◆ TASK TO COMPLETE:
Write each line out again exactly as written.

◆ DATA SHOWN:
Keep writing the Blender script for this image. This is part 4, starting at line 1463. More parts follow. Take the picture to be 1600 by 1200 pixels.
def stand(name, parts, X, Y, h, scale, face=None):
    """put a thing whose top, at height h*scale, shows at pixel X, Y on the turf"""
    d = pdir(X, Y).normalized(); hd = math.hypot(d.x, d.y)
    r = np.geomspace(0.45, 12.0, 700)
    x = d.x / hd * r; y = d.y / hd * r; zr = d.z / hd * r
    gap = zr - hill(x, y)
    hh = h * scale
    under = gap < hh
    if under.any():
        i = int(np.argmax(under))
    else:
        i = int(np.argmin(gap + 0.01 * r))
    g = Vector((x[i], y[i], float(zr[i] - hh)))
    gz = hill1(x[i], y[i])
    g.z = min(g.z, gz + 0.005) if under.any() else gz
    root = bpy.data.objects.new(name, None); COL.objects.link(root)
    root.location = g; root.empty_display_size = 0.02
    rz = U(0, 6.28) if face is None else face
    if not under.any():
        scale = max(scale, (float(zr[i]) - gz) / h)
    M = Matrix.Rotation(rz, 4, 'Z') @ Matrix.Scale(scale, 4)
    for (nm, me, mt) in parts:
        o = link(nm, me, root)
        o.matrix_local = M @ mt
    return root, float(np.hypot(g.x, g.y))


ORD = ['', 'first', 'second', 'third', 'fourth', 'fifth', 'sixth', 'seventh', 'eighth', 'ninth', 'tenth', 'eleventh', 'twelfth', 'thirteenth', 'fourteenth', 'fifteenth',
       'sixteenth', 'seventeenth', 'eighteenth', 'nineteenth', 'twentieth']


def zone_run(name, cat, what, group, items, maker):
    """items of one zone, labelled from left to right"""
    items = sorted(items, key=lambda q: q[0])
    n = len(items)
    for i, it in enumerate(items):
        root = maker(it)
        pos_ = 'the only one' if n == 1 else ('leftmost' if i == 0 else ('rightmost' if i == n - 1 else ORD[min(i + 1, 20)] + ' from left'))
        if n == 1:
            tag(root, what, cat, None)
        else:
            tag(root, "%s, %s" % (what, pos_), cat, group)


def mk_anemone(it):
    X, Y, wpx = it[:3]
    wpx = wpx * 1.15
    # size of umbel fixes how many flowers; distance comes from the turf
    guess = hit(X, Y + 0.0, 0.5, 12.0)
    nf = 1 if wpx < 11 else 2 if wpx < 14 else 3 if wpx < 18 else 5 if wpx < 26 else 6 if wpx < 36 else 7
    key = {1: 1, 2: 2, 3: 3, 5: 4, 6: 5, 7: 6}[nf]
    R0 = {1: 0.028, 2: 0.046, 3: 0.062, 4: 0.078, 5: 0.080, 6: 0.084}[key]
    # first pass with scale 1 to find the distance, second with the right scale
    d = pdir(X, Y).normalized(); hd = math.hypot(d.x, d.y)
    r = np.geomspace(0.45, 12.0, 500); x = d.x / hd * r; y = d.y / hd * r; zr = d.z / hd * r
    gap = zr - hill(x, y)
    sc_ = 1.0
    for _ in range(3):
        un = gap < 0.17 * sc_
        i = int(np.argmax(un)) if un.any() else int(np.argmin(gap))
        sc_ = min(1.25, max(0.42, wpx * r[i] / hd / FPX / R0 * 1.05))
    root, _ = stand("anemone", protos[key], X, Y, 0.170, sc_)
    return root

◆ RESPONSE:
Keep writing the Blender script for this image. This is part 4, starting at line 1463. More parts follow. Take the picture to be 1600 by 1200 pixels.
def stand(name, parts, X, Y, h, scale, face=None):
    """put a thing whose top, at height h*scale, shows at pixel X, Y on the turf"""
    d = pdir(X, Y).normalized(); hd = math.hypot(d.x, d.y)
    r = np.geomspace(0.45, 12.0, 700)
    x = d.x / hd * r; y = d.y / hd * r; zr = d.z / hd * r
    gap = zr - hill(x, y)
    hh = h * scale
    under = gap < hh
    if under.any():
        i = int(np.argmax(under))
    else:
        i = int(np.argmin(gap + 0.01 * r))
    g = Vector((x[i], y[i], float(zr[i] - hh)))
    gz = hill1(x[i], y[i])
    g.z = min(g.z, gz + 0.005) if under.any() else gz
    root = bpy.data.objects.new(name, None); COL.objects.link(root)
    root.location = g; root.empty_display_size = 0.02
    rz = U(0, 6.28) if face is None else face
    if not under.any():
        scale = max(scale, (float(zr[i]) - gz) / h)
    M = Matrix.Rotation(rz, 4, 'Z') @ Matrix.Scale(scale, 4)
    for (nm, me, mt) in parts:
        o = link(nm, me, root)
        o.matrix_local = M @ mt
    return root, float(np.hypot(g.x, g.y))


ORD = ['', 'first', 'second', 'third', 'fourth', 'fifth', 'sixth', 'seventh', 'eighth', 'ninth', 'tenth', 'eleventh', 'twelfth', 'thirteenth', 'fourteenth', 'fifteenth',
       'sixteenth', 'seventeenth', 'eighteenth', 'nineteenth', 'twentieth']


def zone_run(name, cat, what, group, items, maker):
    """items of one zone, labelled from left to right"""
    items = sorted(items, key=lambda q: q[0])
    n = len(items)
    for i, it in enumerate(items):
        root = maker(it)
        pos_ = 'the only one' if n == 1 else ('leftmost' if i == 0 else ('rightmost' if i == n - 1 else ORD[min(i + 1, 20)] + ' from left'))
        if n == 1:
            tag(root, what, cat, None)
        else:
            tag(root, "%s, %s" % (what, pos_), cat, group)


def mk_anemone(it):
    X, Y, wpx = it[:3]
    wpx = wpx * 1.15
    # size of umbel fixes how many flowers; distance comes from the turf
    guess = hit(X, Y + 0.0, 0.5, 12.0)
    nf = 1 if wpx < 11 else 2 if wpx < 14 else 3 if wpx < 18 else 5 if wpx < 26 else 6 if wpx < 36 else 7
    key = {1: 1, 2: 2, 3: 3, 5: 4, 6: 5, 7: 6}[nf]
    R0 = {1: 0.028, 2: 0.046, 3: 0.062, 4: 0.078, 5: 0.080, 6: 0.084}[key]
    # first pass with scale 1 to find the distance, second with the right scale
    d = pdir(X, Y).normalized(); hd = math.hypot(d.x, d.y)
    r = np.geomspace(0.45, 12.0, 500); x = d.x / hd * r; y = d.y / hd * r; zr = d.z / hd * r
    gap = zr - hill(x, y)
    sc_ = 1.0
    for _ in range(3):
        un = gap < 0.17 * sc_
        i = int(np.argmax(un)) if un.any() else int(np.argmin(gap))
        sc_ = min(1.25, max(0.42, wpx * r[i] / hd / FPX / R0 * 1.05))
    root, _ = stand("anemone", protos[key], X, Y, 0.170, sc_)
    return root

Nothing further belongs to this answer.